**Problem details**
Copy the data precisely, keeping every character.

**Information shown**
## start

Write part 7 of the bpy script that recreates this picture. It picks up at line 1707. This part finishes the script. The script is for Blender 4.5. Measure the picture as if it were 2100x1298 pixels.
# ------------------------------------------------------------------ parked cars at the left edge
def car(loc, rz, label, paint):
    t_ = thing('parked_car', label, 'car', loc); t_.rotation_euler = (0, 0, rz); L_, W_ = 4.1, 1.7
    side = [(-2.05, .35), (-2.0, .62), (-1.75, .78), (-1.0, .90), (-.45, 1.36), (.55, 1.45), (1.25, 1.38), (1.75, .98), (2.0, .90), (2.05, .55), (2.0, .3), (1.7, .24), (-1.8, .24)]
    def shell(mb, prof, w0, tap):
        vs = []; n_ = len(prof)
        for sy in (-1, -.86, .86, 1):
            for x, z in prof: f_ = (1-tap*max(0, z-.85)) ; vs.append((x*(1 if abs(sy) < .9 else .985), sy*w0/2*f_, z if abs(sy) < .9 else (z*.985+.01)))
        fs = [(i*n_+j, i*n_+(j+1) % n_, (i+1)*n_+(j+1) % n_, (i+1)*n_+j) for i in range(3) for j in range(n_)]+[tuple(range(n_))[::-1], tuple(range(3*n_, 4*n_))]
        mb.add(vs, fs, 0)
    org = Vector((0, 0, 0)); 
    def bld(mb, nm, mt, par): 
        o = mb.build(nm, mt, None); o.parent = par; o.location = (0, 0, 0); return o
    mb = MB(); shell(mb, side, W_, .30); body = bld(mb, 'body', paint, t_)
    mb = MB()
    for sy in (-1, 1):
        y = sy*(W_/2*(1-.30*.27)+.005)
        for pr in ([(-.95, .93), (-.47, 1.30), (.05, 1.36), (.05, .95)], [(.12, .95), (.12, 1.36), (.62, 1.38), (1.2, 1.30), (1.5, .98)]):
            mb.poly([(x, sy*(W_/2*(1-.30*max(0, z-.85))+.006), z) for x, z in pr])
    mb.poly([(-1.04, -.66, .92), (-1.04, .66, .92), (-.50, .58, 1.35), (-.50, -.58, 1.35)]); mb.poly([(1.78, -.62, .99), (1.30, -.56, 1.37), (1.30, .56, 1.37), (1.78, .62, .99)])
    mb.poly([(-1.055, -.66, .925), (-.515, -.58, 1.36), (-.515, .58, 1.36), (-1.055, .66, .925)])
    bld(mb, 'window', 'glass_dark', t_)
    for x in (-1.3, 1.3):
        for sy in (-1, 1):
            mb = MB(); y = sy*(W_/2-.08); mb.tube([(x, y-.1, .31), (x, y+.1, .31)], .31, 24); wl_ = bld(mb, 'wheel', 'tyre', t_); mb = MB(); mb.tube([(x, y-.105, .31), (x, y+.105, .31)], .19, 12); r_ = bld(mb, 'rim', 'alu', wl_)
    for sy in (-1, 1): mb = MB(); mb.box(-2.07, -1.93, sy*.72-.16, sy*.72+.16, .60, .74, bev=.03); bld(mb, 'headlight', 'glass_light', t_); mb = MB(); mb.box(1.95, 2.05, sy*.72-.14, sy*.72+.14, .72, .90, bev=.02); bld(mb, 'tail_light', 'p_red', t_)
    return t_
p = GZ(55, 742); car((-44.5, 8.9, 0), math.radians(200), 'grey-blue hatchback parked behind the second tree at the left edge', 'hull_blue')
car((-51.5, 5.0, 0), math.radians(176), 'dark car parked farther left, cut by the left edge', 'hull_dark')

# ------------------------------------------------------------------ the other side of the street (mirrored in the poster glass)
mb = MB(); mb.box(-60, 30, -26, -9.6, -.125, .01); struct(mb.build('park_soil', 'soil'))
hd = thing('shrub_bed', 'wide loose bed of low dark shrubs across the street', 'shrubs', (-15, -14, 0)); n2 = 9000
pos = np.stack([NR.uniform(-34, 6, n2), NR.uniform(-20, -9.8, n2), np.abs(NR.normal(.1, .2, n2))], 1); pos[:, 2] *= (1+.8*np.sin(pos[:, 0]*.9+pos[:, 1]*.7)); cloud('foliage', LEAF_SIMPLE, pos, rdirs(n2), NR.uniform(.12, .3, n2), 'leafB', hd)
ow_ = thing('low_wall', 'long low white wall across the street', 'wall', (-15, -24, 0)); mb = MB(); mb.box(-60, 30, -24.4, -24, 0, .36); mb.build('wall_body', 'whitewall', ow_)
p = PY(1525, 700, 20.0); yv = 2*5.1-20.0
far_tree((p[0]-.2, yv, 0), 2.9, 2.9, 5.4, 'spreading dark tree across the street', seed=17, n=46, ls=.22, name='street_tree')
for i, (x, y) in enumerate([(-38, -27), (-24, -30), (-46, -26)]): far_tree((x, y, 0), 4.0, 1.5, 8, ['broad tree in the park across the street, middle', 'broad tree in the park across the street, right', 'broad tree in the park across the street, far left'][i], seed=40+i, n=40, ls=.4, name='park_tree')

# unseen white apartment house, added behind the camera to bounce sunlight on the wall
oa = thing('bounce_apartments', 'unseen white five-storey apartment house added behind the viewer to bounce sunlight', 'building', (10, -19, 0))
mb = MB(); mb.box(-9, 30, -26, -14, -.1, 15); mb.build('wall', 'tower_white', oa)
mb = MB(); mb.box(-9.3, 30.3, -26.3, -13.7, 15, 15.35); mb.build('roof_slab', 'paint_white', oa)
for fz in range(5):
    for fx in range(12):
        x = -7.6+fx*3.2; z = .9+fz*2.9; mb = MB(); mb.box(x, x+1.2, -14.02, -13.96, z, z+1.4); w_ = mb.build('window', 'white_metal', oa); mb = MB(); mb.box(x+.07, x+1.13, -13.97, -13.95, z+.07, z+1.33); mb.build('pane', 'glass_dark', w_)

## end

**Expected output**
Write part 7 of the bpy script that recreates this picture. It picks up at line 1707. This part finishes the script. The script is for Blender 4.5. Measure the picture as if it were 2100x1298 pixels.
# ------------------------------------------------------------------ parked cars at the left edge
def car(loc, rz, label, paint):
    t_ = thing('parked_car', label, 'car', loc); t_.rotation_euler = (0, 0, rz); L_, W_ = 4.1, 1.7
    side = [(-2.05, .35), (-2.0, .62), (-1.75, .78), (-1.0, .90), (-.45, 1.36), (.55, 1.45), (1.25, 1.38), (1.75, .98), (2.0, .90), (2.05, .55), (2.0, .3), (1.7, .24), (-1.8, .24)]
    def shell(mb, prof, w0, tap):
        vs = []; n_ = len(prof)
        for sy in (-1, -.86, .86, 1):
            for x, z in prof: f_ = (1-tap*max(0, z-.85)) ; vs.append((x*(1 if abs(sy) < .9 else .985), sy*w0/2*f_, z if abs(sy) < .9 else (z*.985+.01)))
        fs = [(i*n_+j, i*n_+(j+1) % n_, (i+1)*n_+(j+1) % n_, (i+1)*n_+j) for i in range(3) for j in range(n_)]+[tuple(range(n_))[::-1], tuple(range(3*n_, 4*n_))]
        mb.add(vs, fs, 0)
    org = Vector((0, 0, 0)); 
    def bld(mb, nm, mt, par): 
        o = mb.build(nm, mt, None); o.parent = par; o.location = (0, 0, 0); return o
    mb = MB(); shell(mb, side, W_, .30); body = bld(mb, 'body', paint, t_)
    mb = MB()
    for sy in (-1, 1):
        y = sy*(W_/2*(1-.30*.27)+.005)
        for pr in ([(-.95, .93), (-.47, 1.30), (.05, 1.36), (.05, .95)], [(.12, .95), (.12, 1.36), (.62, 1.38), (1.2, 1.30), (1.5, .98)]):
            mb.poly([(x, sy*(W_/2*(1-.30*max(0, z-.85))+.006), z) for x, z in pr])
    mb.poly([(-1.04, -.66, .92), (-1.04, .66, .92), (-.50, .58, 1.35), (-.50, -.58, 1.35)]); mb.poly([(1.78, -.62, .99), (1.30, -.56, 1.37), (1.30, .56, 1.37), (1.78, .62, .99)])
    mb.poly([(-1.055, -.66, .925), (-.515, -.58, 1.36), (-.515, .58, 1.36), (-1.055, .66, .925)])
    bld(mb, 'window', 'glass_dark', t_)
    for x in (-1.3, 1.3):
        for sy in (-1, 1):
            mb = MB(); y = sy*(W_/2-.08); mb.tube([(x, y-.1, .31), (x, y+.1, .31)], .31, 24); wl_ = bld(mb, 'wheel', 'tyre', t_); mb = MB(); mb.tube([(x, y-.105, .31), (x, y+.105, .31)], .19, 12); r_ = bld(mb, 'rim', 'alu', wl_)
    for sy in (-1, 1): mb = MB(); mb.box(-2.07, -1.93, sy*.72-.16, sy*.72+.16, .60, .74, bev=.03); bld(mb, 'headlight', 'glass_light', t_); mb = MB(); mb.box(1.95, 2.05, sy*.72-.14, sy*.72+.14, .72, .90, bev=.02); bld(mb, 'tail_light', 'p_red', t_)
    return t_
p = GZ(55, 742); car((-44.5, 8.9, 0), math.radians(200), 'grey-blue hatchback parked behind the second tree at the left edge', 'hull_blue')
car((-51.5, 5.0, 0), math.radians(176), 'dark car parked farther left, cut by the left edge', 'hull_dark')

# ------------------------------------------------------------------ the other side of the street (mirrored in the poster glass)
mb = MB(); mb.box(-60, 30, -26, -9.6, -.125, .01); struct(mb.build('park_soil', 'soil'))
hd = thing('shrub_bed', 'wide loose bed of low dark shrubs across the street', 'shrubs', (-15, -14, 0)); n2 = 9000
pos = np.stack([NR.uniform(-34, 6, n2), NR.uniform(-20, -9.8, n2), np.abs(NR.normal(.1, .2, n2))], 1); pos[:, 2] *= (1+.8*np.sin(pos[:, 0]*.9+pos[:, 1]*.7)); cloud('foliage', LEAF_SIMPLE, pos, rdirs(n2), NR.uniform(.12, .3, n2), 'leafB', hd)
ow_ = thing('low_wall', 'long low white wall across the street', 'wall', (-15, -24, 0)); mb = MB(); mb.box(-60, 30, -24.4, -24, 0, .36); mb.build('wall_body', 'whitewall', ow_)
p = PY(1525, 700, 20.0); yv = 2*5.1-20.0
far_tree((p[0]-.2, yv, 0), 2.9, 2.9, 5.4, 'spreading dark tree across the street', seed=17, n=46, ls=.22, name='street_tree')
for i, (x, y) in enumerate([(-38, -27), (-24, -30), (-46, -26)]): far_tree((x, y, 0), 4.0, 1.5, 8, ['broad tree in the park across the street, middle', 'broad tree in the park across the street, right', 'broad tree in the park across the street, far left'][i], seed=40+i, n=40, ls=.4, name='park_tree')

# unseen white apartment house, added behind the camera to bounce sunlight on the wall
oa = thing('bounce_apartments', 'unseen white five-storey apartment house added behind the viewer to bounce sunlight', 'building', (10, -19, 0))
mb = MB(); mb.box(-9, 30, -26, -14, -.1, 15); mb.build('wall', 'tower_white', oa)
mb = MB(); mb.box(-9.3, 30.3, -26.3, -13.7, 15, 15.35); mb.build('roof_slab', 'paint_white', oa)
for fz in range(5):
    for fx in range(12):
        x = -7.6+fx*3.2; z = .9+fz*2.9; mb = MB(); mb.box(x, x+1.2, -14.02, -13.96, z, z+1.4); w_ = mb.build('window', 'white_metal', oa); mb = MB(); mb.box(x+.07, x+1.13, -13.97, -13.95, z+.07, z+1.33); mb.build('pane', 'glass_dark', w_)